Tuesday, October 31, 2017

Irresisitble as Grace (Newsletter)


Irresistible as Grace
Over the last fifty years, the mountains of southern Appalachia have been a sanctuary for me. While I am more apt to explore them now with a camera, for a decade or more, I scoured maps and wandered back roads in search of high-country trout streams. Whether fishing or photographing, I find myself mesmerized by sunlight filtering down through a dense canopy of hardwoods and evergreens. Huddling close over cold, clear water and tumbles of smooth gray stones, the trees seem to be hiding secret treasures from those who would leave too much of self behind.

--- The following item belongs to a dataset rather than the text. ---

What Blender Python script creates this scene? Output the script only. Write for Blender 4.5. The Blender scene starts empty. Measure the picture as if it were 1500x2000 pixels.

         Some twenty years ago, I set out one morning in search of water, trout, and solitude. From Little Switzerland, NC, I drove north on the Blue Ridge Parkway to Grandfather Mountain where I exited the Parkway. My car crunched and rattled along several miles of forest service roads to the upper reaches of a remote creek I saw on a map. I parked my car and got out. For a few minutes, I simply listened, and breathed.

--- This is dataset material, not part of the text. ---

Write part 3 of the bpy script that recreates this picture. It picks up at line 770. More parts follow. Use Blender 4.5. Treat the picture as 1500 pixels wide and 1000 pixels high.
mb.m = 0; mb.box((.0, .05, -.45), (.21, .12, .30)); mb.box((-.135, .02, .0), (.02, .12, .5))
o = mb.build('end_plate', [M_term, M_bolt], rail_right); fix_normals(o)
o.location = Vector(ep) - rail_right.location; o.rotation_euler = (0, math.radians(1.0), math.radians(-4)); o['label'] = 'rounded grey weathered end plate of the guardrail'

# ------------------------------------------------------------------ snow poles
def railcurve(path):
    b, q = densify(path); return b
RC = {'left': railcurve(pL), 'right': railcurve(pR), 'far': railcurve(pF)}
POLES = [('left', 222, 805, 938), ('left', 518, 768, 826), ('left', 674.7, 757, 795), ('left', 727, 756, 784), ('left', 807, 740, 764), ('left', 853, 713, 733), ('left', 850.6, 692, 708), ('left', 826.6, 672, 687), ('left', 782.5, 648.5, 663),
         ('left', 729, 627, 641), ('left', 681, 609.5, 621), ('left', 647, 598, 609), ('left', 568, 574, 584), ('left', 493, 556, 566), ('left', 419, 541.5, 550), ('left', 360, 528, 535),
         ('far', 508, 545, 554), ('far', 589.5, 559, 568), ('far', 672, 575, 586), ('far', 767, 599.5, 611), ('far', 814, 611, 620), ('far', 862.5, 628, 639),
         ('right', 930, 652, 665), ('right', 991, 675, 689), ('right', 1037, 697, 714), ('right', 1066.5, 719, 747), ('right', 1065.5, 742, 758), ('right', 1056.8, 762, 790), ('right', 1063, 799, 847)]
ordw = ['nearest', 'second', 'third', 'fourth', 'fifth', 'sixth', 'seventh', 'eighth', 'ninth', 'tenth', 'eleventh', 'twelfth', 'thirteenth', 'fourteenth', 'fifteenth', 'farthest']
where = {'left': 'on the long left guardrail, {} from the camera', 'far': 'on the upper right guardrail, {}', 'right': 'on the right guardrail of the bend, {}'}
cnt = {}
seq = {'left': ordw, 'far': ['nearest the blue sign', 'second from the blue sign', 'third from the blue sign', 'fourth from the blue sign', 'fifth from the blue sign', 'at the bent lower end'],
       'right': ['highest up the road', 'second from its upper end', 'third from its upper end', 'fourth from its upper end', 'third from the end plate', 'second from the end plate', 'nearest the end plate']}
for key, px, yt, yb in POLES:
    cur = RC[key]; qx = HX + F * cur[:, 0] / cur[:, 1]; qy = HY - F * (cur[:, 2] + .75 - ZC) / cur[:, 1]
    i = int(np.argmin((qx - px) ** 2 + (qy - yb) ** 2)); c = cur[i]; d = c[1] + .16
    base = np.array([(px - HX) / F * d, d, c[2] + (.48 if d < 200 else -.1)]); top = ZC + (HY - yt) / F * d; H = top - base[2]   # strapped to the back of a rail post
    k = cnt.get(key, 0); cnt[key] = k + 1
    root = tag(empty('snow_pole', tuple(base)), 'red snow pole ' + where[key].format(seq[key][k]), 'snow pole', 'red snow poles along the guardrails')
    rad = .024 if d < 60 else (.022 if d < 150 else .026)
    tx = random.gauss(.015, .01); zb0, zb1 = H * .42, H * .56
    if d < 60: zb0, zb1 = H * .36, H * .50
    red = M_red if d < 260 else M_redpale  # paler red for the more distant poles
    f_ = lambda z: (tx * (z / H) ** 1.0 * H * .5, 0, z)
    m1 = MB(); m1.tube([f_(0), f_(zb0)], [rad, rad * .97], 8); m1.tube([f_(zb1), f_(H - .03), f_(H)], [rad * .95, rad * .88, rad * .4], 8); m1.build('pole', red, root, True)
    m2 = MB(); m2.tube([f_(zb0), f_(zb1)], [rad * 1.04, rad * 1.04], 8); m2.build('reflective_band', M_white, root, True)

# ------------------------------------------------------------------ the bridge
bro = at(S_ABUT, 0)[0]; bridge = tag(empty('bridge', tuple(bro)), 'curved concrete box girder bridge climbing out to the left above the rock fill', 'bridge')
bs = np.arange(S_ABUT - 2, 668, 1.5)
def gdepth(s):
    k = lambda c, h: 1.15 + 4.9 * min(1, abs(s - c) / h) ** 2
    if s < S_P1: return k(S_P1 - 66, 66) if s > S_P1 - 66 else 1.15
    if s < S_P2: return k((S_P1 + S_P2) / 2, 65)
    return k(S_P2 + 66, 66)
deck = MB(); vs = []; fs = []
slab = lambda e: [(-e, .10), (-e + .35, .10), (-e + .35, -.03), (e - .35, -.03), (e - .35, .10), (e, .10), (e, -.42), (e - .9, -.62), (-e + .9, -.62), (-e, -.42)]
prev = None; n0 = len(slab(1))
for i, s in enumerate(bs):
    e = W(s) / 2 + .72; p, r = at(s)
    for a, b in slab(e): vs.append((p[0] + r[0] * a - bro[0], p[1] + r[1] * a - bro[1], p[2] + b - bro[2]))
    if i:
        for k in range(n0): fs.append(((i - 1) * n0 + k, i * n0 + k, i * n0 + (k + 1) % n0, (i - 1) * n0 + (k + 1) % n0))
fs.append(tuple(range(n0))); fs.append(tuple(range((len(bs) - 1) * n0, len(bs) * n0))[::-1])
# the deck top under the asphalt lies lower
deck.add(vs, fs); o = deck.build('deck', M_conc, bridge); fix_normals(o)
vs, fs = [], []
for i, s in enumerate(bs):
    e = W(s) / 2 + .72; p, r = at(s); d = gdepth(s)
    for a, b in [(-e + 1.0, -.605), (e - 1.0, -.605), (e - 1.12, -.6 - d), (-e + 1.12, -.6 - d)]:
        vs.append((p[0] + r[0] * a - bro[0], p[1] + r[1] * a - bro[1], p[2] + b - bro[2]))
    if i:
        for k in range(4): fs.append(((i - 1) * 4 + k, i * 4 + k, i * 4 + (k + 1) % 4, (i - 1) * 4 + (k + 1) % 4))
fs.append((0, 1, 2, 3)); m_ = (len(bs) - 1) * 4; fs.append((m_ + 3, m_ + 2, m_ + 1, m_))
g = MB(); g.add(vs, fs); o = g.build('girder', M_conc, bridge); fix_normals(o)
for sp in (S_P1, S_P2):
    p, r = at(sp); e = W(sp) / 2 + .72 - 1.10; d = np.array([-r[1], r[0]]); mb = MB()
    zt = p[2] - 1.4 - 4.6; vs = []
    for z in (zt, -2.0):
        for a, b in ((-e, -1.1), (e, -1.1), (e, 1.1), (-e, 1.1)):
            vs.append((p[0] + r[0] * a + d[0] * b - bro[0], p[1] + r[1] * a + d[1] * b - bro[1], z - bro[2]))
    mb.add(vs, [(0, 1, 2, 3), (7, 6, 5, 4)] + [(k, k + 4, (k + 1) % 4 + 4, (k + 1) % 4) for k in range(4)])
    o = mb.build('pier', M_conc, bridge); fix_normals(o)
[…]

Feeling welcomed by the forest, I began to rig my fly rod – a braided leader, tippet as thin as a strand of spider web, a tiny Adams parachute fly. I wrestled my feet into my wading shoes. Still wet from a previous excursion, they squished and wheezed like my nose does when I have a cold. I put on my vest which sagged and clattered with fishing gear, peanut butter and jelly sandwiches, and a water bottle.
The trail I followed led me steeply downward but near the creek. It crossed a small feeder stream – in fact no wider than my stride, and in truth no deeper that my understanding of the Mystery of which I have been called to speak. Across the stream, the forest began to close in on me. Exactly where and when I could not say, but the trail had delivered me to the forest. I was no longer on a traveled path. I was simply alive in the midst of towering hickories, oaks, and tulip poplars. Above me, spruce and fir trees spread their dark boughs above the forest floor like priests pronouncing blessing and benediction upon the Earth.
I stopped and listened, but either the stream or the trail had turned. My ears rang with a silence as irresistible as grace. So, I pressed on, squeezing through rhododendron thickets I would otherwise have considered impervious, crawling over fallen trees that were spongy and damp with decay, following not the stream’s voice, but the promise it had whispered in my ear.
         How like that stream is God who goads us onward. How like God it is to lead us into the silences of Heaven where faith and hope are born. How like the twelve we often are when we slash and tear our way through creation, hell-bent on seeing and hearing only that which is familiar, and mindless of how grace comes newly born in fresh experiences.
         The well-marked paths on which our journeys begin deliver us to transfigured and transfiguring trails of deeper relationship and purpose. And there we learn new ways, new possibilities. In the midst of all the change and all the silence, take heart. The one who stirs us forward can be trusted.

*A version of this article appeared in the September 27, 1999 issue of "The Presbyterian Outlook."